[Given instruction] Verbatim output of all the material below is required.
*** Dataset section ***
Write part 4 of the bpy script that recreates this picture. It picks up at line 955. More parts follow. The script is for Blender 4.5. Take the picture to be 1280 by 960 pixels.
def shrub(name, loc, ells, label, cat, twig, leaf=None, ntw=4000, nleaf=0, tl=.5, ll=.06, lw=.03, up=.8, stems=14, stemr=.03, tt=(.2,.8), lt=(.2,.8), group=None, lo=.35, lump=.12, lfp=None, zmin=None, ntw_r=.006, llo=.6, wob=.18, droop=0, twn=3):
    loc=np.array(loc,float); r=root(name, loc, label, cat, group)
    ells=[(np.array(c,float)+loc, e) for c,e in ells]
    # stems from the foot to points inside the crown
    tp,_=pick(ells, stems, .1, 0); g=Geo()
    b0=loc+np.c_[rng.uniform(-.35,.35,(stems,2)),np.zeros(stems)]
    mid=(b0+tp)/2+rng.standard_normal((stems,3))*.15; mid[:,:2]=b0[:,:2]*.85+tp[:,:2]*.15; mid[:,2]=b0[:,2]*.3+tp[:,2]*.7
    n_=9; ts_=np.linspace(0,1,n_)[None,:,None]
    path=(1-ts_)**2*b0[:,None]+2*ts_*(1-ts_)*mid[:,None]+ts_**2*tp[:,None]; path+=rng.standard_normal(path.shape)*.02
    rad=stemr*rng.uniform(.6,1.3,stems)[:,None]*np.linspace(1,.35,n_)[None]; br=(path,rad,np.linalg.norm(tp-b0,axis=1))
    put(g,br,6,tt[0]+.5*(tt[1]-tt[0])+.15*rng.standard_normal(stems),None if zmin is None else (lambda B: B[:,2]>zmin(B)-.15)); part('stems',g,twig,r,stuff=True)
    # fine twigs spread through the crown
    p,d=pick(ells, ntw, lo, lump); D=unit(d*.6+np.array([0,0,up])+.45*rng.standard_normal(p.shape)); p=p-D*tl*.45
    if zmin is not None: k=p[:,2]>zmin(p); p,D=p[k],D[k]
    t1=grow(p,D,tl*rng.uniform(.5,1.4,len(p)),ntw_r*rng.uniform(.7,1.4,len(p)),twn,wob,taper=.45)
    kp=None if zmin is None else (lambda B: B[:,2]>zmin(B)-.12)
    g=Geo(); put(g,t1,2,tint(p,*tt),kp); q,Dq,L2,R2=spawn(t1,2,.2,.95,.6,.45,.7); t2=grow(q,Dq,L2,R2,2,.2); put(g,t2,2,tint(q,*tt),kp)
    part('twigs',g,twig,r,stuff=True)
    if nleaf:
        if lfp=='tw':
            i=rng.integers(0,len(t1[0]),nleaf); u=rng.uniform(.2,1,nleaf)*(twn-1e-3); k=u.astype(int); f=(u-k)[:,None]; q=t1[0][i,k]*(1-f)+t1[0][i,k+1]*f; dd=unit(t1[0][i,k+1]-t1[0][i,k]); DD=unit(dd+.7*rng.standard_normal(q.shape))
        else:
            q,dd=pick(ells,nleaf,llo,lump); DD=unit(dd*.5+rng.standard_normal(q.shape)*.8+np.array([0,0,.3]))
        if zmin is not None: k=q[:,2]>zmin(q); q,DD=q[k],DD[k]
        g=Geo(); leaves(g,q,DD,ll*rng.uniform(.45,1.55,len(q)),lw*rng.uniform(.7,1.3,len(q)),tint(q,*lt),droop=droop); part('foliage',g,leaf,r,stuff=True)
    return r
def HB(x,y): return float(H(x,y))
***
[Finished exercise]
Write part 4 of the bpy script that recreates this picture. It picks up at line 955. More parts follow. The script is for Blender 4.5. Take the picture to be 1280 by 960 pixels.
def shrub(name, loc, ells, label, cat, twig, leaf=None, ntw=4000, nleaf=0, tl=.5, ll=.06, lw=.03, up=.8, stems=14, stemr=.03, tt=(.2,.8), lt=(.2,.8), group=None, lo=.35, lump=.12, lfp=None, zmin=None, ntw_r=.006, llo=.6, wob=.18, droop=0, twn=3):
    loc=np.array(loc,float); r=root(name, loc, label, cat, group)
    ells=[(np.array(c,float)+loc, e) for c,e in ells]
    # stems from the foot to points inside the crown
    tp,_=pick(ells, stems, .1, 0); g=Geo()
    b0=loc+np.c_[rng.uniform(-.35,.35,(stems,2)),np.zeros(stems)]
    mid=(b0+tp)/2+rng.standard_normal((stems,3))*.15; mid[:,:2]=b0[:,:2]*.85+tp[:,:2]*.15; mid[:,2]=b0[:,2]*.3+tp[:,2]*.7
    n_=9; ts_=np.linspace(0,1,n_)[None,:,None]
    path=(1-ts_)**2*b0[:,None]+2*ts_*(1-ts_)*mid[:,None]+ts_**2*tp[:,None]; path+=rng.standard_normal(path.shape)*.02
    rad=stemr*rng.uniform(.6,1.3,stems)[:,None]*np.linspace(1,.35,n_)[None]; br=(path,rad,np.linalg.norm(tp-b0,axis=1))
    put(g,br,6,tt[0]+.5*(tt[1]-tt[0])+.15*rng.standard_normal(stems),None if zmin is None else (lambda B: B[:,2]>zmin(B)-.15)); part('stems',g,twig,r,stuff=True)
    # fine twigs spread through the crown
    p,d=pick(ells, ntw, lo, lump); D=unit(d*.6+np.array([0,0,up])+.45*rng.standard_normal(p.shape)); p=p-D*tl*.45
    if zmin is not None: k=p[:,2]>zmin(p); p,D=p[k],D[k]
    t1=grow(p,D,tl*rng.uniform(.5,1.4,len(p)),ntw_r*rng.uniform(.7,1.4,len(p)),twn,wob,taper=.45)
    kp=None if zmin is None else (lambda B: B[:,2]>zmin(B)-.12)
    g=Geo(); put(g,t1,2,tint(p,*tt),kp); q,Dq,L2,R2=spawn(t1,2,.2,.95,.6,.45,.7); t2=grow(q,Dq,L2,R2,2,.2); put(g,t2,2,tint(q,*tt),kp)
    part('twigs',g,twig,r,stuff=True)
    if nleaf:
        if lfp=='tw':
            i=rng.integers(0,len(t1[0]),nleaf); u=rng.uniform(.2,1,nleaf)*(twn-1e-3); k=u.astype(int); f=(u-k)[:,None]; q=t1[0][i,k]*(1-f)+t1[0][i,k+1]*f; dd=unit(t1[0][i,k+1]-t1[0][i,k]); DD=unit(dd+.7*rng.standard_normal(q.shape))
        else:
            q,dd=pick(ells,nleaf,llo,lump); DD=unit(dd*.5+rng.standard_normal(q.shape)*.8+np.array([0,0,.3]))
        if zmin is not None: k=q[:,2]>zmin(q); q,DD=q[k],DD[k]
        g=Geo(); leaves(g,q,DD,ll*rng.uniform(.45,1.55,len(q)),lw*rng.uniform(.7,1.3,len(q)),tint(q,*lt),droop=droop); part('foliage',g,leaf,r,stuff=True)
    return r
def HB(x,y): return float(H(x,y))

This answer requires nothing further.